It seems that the Jewish-speaking, Palestinian Jews were failing to meet the needs of the Greek-speaking, foreign Jews. The matter was brought to the attention of the apostles who summoned everyone together to address them. It doesn’t seem that there was malicious intent – it may just have been an oversight, or that the apostles who were in charge of distributing food were over-worked (see 4:33-35). The apostles didn’t want to lose any more of their time, so they asked the people to pick seven men who will look after the matter. The qualifications seem to be a godly character, someone who is clearly full of the Holy Spirit and someone who is wise (the first and last of which will be a result of the Spirit’s action). It might seem odd that these things are needed to distribute food, but the New Testament principal is that those in any leadership must be good examples to believers and non-believers alike. The apostles saw their calling as being prayer and the “ministry of the word”, ie. preaching and teaching.
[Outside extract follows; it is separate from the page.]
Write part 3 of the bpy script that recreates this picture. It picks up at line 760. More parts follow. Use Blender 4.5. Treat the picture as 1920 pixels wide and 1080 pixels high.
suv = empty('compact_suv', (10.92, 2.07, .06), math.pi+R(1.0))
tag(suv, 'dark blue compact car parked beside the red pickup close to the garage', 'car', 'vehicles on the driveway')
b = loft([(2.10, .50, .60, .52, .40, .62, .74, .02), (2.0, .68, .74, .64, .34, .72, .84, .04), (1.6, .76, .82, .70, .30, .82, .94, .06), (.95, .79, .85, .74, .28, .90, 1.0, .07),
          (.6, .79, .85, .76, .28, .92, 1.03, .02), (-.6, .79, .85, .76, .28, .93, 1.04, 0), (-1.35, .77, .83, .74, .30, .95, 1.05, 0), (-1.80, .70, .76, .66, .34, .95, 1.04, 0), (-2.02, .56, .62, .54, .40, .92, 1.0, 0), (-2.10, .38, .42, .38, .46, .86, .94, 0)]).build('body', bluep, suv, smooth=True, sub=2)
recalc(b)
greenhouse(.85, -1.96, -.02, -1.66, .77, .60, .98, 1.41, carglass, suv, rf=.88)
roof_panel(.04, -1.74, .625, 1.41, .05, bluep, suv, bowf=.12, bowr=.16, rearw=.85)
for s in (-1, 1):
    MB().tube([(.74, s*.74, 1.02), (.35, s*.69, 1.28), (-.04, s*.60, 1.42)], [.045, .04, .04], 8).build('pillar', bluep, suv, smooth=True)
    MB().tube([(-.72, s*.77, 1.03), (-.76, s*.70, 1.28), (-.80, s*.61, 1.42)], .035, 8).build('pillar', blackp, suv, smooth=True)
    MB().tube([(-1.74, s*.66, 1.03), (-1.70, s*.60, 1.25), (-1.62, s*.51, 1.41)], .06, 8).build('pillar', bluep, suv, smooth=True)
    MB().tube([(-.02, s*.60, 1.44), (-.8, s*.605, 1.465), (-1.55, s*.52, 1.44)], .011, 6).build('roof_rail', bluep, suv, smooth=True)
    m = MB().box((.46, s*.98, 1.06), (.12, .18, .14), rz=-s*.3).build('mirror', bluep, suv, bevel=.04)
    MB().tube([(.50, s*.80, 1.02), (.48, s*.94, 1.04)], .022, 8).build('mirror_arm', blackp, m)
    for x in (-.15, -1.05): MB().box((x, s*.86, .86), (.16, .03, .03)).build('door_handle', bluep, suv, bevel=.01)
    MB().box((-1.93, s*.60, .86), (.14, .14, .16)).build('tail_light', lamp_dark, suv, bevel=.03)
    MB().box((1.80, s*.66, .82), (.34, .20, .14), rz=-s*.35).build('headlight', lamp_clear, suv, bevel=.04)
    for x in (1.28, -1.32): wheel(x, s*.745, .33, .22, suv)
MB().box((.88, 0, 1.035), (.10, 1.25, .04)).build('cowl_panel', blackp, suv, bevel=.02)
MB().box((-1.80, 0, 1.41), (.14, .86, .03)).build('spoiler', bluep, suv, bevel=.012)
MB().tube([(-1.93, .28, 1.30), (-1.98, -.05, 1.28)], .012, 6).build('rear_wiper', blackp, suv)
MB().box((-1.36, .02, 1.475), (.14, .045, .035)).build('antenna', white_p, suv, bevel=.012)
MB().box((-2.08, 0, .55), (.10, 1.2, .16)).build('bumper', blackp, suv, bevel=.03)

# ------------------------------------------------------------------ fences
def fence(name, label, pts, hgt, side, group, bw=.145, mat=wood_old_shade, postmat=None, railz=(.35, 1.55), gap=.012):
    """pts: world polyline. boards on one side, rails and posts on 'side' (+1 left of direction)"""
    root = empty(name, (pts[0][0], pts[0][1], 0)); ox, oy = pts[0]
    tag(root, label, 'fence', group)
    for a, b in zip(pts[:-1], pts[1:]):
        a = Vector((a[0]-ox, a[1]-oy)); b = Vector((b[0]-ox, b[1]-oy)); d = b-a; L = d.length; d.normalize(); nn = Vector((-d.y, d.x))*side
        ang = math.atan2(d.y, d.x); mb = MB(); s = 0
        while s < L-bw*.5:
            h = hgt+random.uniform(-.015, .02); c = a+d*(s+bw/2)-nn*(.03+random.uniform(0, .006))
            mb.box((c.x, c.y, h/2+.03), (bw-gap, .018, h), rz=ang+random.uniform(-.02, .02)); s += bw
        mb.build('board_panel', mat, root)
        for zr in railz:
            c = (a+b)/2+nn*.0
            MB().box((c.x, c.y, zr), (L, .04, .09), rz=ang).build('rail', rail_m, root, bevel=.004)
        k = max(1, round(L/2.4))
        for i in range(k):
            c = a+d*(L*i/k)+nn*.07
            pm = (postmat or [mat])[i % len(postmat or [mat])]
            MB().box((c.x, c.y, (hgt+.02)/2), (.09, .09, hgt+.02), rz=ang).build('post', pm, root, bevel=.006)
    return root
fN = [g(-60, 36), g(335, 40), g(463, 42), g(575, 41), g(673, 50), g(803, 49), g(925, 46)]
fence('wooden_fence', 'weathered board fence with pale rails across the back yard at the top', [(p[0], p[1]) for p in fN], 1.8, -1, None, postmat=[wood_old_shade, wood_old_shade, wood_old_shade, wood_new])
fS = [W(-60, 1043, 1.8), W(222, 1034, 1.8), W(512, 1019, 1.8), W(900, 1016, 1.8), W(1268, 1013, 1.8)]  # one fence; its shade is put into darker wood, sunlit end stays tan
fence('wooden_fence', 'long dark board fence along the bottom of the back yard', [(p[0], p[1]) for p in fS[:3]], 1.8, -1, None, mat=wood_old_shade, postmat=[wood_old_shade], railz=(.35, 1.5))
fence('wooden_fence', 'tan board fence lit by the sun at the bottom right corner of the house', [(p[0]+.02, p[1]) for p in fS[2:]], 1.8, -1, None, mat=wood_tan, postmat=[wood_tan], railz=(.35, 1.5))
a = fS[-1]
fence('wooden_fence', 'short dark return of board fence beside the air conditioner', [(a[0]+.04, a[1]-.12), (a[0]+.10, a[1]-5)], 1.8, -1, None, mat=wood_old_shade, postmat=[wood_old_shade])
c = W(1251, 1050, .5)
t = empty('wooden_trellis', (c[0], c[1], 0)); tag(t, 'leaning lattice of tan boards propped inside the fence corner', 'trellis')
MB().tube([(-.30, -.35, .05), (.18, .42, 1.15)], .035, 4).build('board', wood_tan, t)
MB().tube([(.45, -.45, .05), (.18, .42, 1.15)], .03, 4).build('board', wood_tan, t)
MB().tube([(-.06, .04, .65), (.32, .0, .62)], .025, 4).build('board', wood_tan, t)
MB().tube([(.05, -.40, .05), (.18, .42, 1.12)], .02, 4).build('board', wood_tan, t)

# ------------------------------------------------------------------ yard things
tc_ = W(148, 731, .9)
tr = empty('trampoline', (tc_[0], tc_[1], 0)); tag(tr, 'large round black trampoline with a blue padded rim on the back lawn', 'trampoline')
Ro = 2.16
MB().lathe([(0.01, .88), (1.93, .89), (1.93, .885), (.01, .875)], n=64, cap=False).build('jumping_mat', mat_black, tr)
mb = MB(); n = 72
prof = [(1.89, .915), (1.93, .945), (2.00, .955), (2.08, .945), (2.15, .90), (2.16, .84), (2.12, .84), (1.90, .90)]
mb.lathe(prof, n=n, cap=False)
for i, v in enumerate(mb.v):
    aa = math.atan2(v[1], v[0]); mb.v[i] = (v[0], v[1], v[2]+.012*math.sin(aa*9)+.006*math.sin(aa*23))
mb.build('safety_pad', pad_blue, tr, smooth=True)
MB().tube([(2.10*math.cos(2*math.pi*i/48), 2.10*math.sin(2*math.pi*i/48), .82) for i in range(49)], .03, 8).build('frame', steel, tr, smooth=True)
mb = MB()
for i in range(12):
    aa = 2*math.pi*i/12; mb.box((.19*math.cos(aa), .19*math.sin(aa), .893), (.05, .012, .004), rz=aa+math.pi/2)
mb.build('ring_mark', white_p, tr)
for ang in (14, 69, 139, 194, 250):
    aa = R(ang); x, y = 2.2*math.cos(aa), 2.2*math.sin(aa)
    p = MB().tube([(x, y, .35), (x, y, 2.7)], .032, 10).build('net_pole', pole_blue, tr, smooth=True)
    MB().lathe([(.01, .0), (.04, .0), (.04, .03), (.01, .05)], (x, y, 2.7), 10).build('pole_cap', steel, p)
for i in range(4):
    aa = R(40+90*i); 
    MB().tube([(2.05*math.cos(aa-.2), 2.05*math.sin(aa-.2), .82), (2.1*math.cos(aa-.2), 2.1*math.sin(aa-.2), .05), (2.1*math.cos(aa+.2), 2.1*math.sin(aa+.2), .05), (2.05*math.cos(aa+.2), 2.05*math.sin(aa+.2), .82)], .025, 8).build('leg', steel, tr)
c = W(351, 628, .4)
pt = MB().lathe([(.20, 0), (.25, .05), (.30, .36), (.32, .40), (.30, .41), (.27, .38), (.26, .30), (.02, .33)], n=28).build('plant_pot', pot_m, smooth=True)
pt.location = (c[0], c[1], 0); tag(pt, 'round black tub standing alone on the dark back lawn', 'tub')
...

Everyone liked the idea and they picked out seven men. I would guess that Steven is given the most intention in the list because he will quickly become an important character in Acts, not to suggest that the other six were not full of faith or the Spirit. He may, though, have been the leader of these seven as Peter was the leader of the twelve. The apostles prayed for the new leaders and “laid their hands on them”. To be honest, I’m not sure what laying of hands actually signifies, but it seems here to be a blessing by the apostles of the new ministry of the seven and to signify that these men will have a special gifting and role in the church. From 8:1-5, though, we can see that these men (Philip in particular) did not become apostles. It seems that appointing the new leaders was successful – the next verse talks about continued growth of the “word of God”.

And with that, this section of Acts closes. There is still more action in Jerusalem, but from now on the focus is not just on the one city. The reader has been prepared for this by Luke’s first reference to non-Hebrew believers in 6:1, so the jump to non-Jewish believers is less surprising. In Luke’s summary of the section since 3:1, he emphasises the work in Jerusalem once more by referring to the city by name and referring to the “great many” priests who “became obedient to the faith”.

Heavenly Father, as I look over the work of your apostles and your Spirit in Jerusalem from Pentecost to here, it’s amazing the boldness and the growth and the faithfulness and the generosity which you gave to your church. I pray that by the same Spirit, I will grow to act in the same way with my life, and will be full of the Spirit and of faith. Amen.